Plus récemment, en 2024, ESS France s’était illustrée en publiant une note stratégique critique sur les « entreprises à mission » et le « purpose washing », pointant les récupérations sémantiques opérées par certaines grandes entreprises sans réelle transformation de leur modèle. La prise de parole insistait alors sur la différence entre « parler d’impact » et « en produire réellement », appelant à ne pas confondre communication et engagement structurel.
Ces interventions, quoique moins visibles dans les médias grand public, ont renforcé la crédibilité politique d’ESS France auprès des acteurs de terrain et de certaines collectivités. Mais elles peinent encore à résonner à grande échelle, d’où la nécessité de renforcer aujourd’hui l’assise fédérative du mouvement.
Un enjeu d’image et de positionnement dans l’espace public
C’est sans doute ici que se joue l’essentiel. Car si l’ESS progresse lentement dans les imaginaires citoyens, elle souffre toujours d’un déficit de représentation dans l’espace médiatique, économique et politique. Elle est souvent perçue comme une économie de la réparation, du « petit », du complémentaire — loin des récits dominants portés par la tech, la croissance, la performance financière ou les start-ups.
Cette campagne d’adhésion est donc aussi un acte de communication offensive. En investissant LinkedIn, réseau stratégique par excellence pour les professionnels, ESS France tente un repositionnement : celui d’un secteur mature, structuré, ambitieux, capable d’influencer les normes de gestion, d’innover sur les modèles organisationnels, et d’assumer un leadership éthique dans la transition économique.
Il s’agit aussi de mieux visibiliser ce que l’ESS a déjà réussi : son rôle dans la gestion des circuits courts, dans l’insertion professionnelle, dans la transition écologique locale, ou encore dans la réappropriation citoyenne des services publics via les SCIC (sociétés coopératives d’intérêt collectif). Des exemples concrets, mais souvent sous-référencés dans les narratifs médiatiques.
Vers une nouvelle culture de l’adhésion dans l’ESS ?
Cette campagne pourrait marquer un tournant dans la manière dont les structures du secteur perçoivent l’adhésion. Longtemps vue comme un acte administratif ou symbolique, l’adhésion est ici pensée comme un outil stratégique de long terme : pour faire masse, pour coordonner les revendications, pour rendre visibles les effets systémiques de l’ESS et pour peser collectivement dans les arbitrages. Mais cela implique aussi de renouveler les modalités d’animation des réseaux : une CRESS ne peut plus être un simple point d’information. Elle doit devenir un lieu de veille, d’influence, de mutualisation active.
Cette campagne d’adhésion n’est surement pas une initiative isolée, mais une étape dans un processus plus large de réaffirmation identitaire.

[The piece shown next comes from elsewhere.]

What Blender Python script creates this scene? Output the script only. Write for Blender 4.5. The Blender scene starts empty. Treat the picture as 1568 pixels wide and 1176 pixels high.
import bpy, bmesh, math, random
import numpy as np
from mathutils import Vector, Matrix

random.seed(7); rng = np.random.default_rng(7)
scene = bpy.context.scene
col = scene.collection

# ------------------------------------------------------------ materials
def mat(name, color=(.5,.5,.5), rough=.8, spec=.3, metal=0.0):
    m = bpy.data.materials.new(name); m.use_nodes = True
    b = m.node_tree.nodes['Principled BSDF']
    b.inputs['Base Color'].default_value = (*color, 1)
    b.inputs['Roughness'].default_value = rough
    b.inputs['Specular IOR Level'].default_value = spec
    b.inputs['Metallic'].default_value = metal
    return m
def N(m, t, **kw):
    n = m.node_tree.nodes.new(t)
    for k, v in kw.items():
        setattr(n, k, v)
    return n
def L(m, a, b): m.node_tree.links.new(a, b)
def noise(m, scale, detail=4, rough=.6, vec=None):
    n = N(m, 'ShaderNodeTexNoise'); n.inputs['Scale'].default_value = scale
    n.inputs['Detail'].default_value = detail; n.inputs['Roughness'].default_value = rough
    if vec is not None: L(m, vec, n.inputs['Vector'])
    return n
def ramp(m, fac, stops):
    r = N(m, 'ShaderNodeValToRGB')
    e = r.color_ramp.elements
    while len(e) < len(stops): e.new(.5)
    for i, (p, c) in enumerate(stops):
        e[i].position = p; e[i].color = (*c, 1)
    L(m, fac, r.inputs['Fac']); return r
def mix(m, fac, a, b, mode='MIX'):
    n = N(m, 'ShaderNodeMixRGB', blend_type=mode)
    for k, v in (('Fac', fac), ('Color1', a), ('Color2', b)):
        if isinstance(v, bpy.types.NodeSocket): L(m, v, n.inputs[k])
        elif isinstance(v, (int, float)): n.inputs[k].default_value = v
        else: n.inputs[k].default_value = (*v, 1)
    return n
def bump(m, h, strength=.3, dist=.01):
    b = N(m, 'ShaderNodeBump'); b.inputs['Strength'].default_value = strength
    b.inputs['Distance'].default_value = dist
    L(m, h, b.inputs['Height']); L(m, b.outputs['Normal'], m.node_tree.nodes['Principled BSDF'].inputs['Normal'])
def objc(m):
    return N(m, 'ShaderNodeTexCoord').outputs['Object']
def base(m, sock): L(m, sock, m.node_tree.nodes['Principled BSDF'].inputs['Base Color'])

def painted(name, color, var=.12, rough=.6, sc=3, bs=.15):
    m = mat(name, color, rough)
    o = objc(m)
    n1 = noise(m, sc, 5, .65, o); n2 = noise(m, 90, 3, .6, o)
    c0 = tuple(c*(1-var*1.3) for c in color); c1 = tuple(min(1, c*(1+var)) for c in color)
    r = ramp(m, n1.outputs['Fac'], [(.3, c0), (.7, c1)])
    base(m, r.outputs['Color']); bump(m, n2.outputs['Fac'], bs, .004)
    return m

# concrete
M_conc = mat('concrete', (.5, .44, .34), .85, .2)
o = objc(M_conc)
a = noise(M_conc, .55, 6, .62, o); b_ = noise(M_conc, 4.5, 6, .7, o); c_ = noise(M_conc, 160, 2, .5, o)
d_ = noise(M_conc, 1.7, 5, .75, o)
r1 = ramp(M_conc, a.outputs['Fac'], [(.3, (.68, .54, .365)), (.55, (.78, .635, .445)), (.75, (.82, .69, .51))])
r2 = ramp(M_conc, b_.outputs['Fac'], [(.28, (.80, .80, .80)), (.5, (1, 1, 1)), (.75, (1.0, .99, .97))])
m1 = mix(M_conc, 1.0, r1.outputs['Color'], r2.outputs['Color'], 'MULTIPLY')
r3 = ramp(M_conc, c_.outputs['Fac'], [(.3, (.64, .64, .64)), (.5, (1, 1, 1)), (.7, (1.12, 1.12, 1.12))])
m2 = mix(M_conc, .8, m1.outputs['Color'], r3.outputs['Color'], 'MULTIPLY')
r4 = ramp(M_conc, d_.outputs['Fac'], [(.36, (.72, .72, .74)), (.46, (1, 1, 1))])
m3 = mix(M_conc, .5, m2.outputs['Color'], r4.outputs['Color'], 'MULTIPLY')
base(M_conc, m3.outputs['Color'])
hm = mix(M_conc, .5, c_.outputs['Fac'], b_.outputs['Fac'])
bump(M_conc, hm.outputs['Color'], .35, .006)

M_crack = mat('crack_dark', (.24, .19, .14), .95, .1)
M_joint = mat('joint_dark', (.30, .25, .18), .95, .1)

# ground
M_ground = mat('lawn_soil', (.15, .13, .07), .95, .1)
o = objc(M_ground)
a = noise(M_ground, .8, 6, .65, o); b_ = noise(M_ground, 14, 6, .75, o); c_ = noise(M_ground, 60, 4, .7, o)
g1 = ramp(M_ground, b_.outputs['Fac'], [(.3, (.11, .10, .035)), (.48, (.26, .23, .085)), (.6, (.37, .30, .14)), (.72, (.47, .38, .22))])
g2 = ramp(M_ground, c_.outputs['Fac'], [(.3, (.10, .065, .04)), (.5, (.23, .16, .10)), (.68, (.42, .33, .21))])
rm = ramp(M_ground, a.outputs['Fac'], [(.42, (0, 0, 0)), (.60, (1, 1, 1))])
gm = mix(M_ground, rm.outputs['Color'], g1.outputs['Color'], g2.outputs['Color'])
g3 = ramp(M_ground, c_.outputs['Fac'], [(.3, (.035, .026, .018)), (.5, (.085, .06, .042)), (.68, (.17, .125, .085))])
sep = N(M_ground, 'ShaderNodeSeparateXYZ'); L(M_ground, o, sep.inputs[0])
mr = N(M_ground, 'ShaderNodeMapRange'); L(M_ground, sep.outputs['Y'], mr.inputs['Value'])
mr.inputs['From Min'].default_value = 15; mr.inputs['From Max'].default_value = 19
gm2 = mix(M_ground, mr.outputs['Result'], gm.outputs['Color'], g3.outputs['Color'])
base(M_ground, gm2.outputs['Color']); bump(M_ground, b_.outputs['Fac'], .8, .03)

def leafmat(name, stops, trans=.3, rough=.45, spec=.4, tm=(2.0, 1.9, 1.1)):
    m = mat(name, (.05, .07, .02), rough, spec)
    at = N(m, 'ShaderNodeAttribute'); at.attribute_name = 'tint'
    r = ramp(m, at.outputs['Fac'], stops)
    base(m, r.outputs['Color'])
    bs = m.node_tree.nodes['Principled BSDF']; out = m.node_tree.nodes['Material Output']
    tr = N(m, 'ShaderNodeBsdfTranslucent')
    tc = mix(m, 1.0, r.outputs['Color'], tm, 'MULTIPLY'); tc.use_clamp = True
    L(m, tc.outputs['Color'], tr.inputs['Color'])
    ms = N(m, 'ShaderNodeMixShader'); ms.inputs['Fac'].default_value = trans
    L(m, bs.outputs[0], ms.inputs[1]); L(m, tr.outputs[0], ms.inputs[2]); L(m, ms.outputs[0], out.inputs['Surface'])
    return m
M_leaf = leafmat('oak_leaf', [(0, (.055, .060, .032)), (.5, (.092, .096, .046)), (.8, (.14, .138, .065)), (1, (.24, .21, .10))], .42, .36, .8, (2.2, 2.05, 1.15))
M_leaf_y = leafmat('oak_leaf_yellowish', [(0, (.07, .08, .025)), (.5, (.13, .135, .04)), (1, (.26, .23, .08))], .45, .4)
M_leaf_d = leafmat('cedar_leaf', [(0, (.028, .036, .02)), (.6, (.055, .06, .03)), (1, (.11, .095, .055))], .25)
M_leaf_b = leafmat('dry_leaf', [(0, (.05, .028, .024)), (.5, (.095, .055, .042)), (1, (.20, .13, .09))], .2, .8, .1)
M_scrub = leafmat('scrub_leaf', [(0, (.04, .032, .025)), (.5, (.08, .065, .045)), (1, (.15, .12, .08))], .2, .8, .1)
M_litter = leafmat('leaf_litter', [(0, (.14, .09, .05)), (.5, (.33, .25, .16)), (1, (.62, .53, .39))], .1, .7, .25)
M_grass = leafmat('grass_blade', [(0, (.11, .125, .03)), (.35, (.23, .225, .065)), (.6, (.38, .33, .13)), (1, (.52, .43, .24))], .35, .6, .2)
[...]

Dans un contexte de montée des inégalités, de remise en question des financements publics et de saturation des récits entrepreneuriaux classiques, l’ESS dispose d’une carte à jouer. À condition de se présenter comme une réponse structurée, collective et crédible. Reste à savoir si les structures, parfois isolées, auront les moyens — et la volonté — de répondre à cet appel. Car comme le résume Benoît Hamon : « Il ne suffit plus de proclamer que l’ESS est une solution. Il faut en faire une force. Et cela passe d’abord par notre capacité à nous fédérer ».